Il pourfend sa «personnalité clivante», «imbue d’elle-même» et «prétentieuse», auteur d’une «campagne médiocre», «structurellement faible dans les swing states». «Ils [les Clinton, ndlr] ont amené un déni de démocratie en 2016 au sein du Parti démocrate».
«Pour les débats en face à face avec Bernie Sanders, Hillary Clinton avait les questions qui lui étaient envoyées en avance par les journalistes. Bernie Sanders n’avait évidemment pas ce privilège. Donna Brazile a décrit un accord financier avantageux. Quand Hillary Clinton faisait des levées de fonds, il y avait une répartition de la somme finale avec le Parti. En contrepartie, elle avait le droit de valider ou pas les embauches à certains postes clés.»
Ensuite, la focalisation sur Donald Trump et ses outrances n’a pas aidé à produire un message rassembleur. Clément Pairot se remémore ainsi la campagne démocrate de 2016 fascinée par le candidat investi par les Républicains: «Attention à Trump», «Trump est méchant», «Trump est raciste» ou encore «Trump est sexiste». Le temps de parole médiatique qui lui a été consacré durant la campagne présidentielle, par rapport aux autres prétendants, est saisissant:
«Bernie Sanders a quatre fois moins de temps d’antenne qu’Hillary Clinton, et Hillary Clinton a quatre fois moins de temps d’antenne que Donald Trump. Est-ce que c’est une démocratie quand l’un des candidats à l’élection présidentielle a 16 fois plus de temps d’antenne qu’un autre?»

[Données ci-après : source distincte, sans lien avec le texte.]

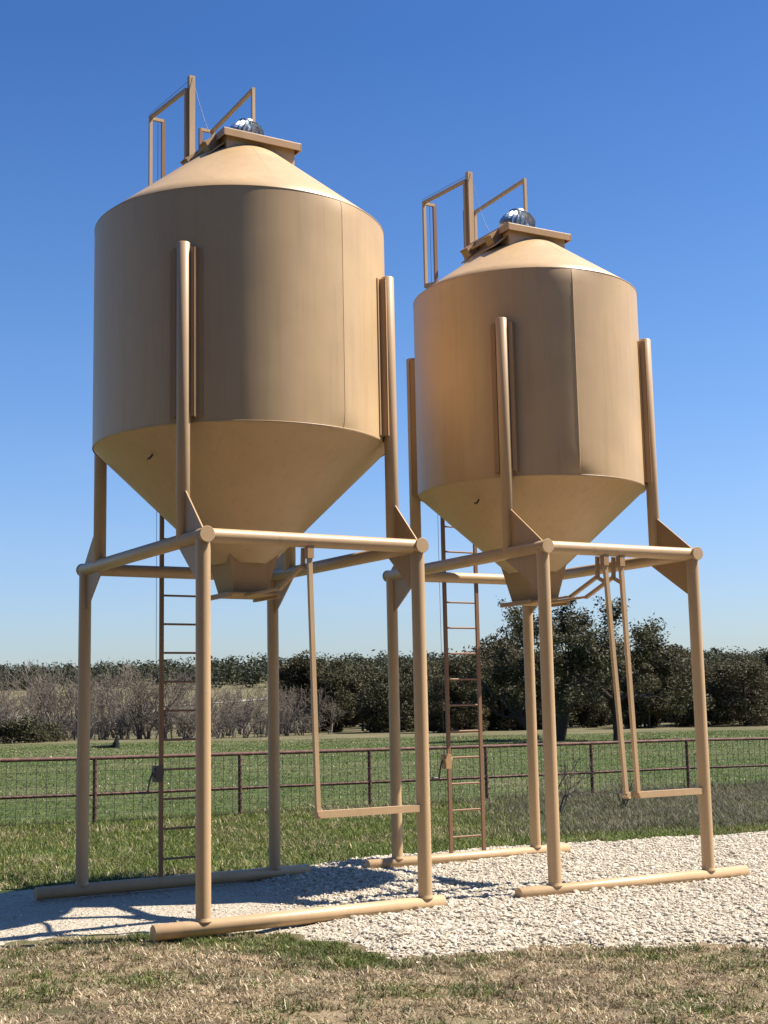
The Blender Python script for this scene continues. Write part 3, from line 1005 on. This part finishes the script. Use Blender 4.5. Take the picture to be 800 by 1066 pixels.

«Bernie Sanders a été immédiatement marginalisé, considéré comme quelqu’un qui ne pouvait pas gagner, quelqu’un qui ne pouvait pas rassembler autour de lui […]. Aujourd’hui, on peut considérer en partie que Bernie Sanders a déjà gagné puisque le salaire minimum à 15 dollars, le Green New Deal, la réflexion sur la couverture de santé, sont au cœur du débat politique. [...]Bernie Sanders rappelle qu’une majorité d’Américains vivent "live from paycheck to paycheck", c’est-à-dire n’ont pas un seul dollar […]. Est-ce que c’est ça une économie florissante où trois personnes possèdent autant de richesses que la moitié la plus pauvre de la population américaine?»
Le livre, véritable carnet de bord d’un militant, nous fait découvrir une expérience mémorable en termes de pratiques politiques. Dans chaque campagne électorale américaine, tout est rationalisé, de l’utilisation d’une base de données «où on peut suivre réellement les électeurs un par un», aux conférences téléphoniques, jusqu’aux recrutements de bénévoles, pour réaliser du porte-à-porte ou du phoning: «la discussion que l’on mène avec quelqu’un au téléphone est particulière. Elle est conçue pour amener une personne que vous ne connaissez pas à parler politique avec vous sans gêne». Parti aux États-Unis sur un coup de tête, Clément Pairot est revenu en France avec l’idée d’utiliser ses compétences au service d’une nouvelle cause, la campagne présidentielle de Jean-Luc Mélenchon.
«J’ai effectivement aidé ponctuellement à mettre en place des vidéos de formation de bénévoles, mais la campagne avait déjà été très finement pensée depuis un an.»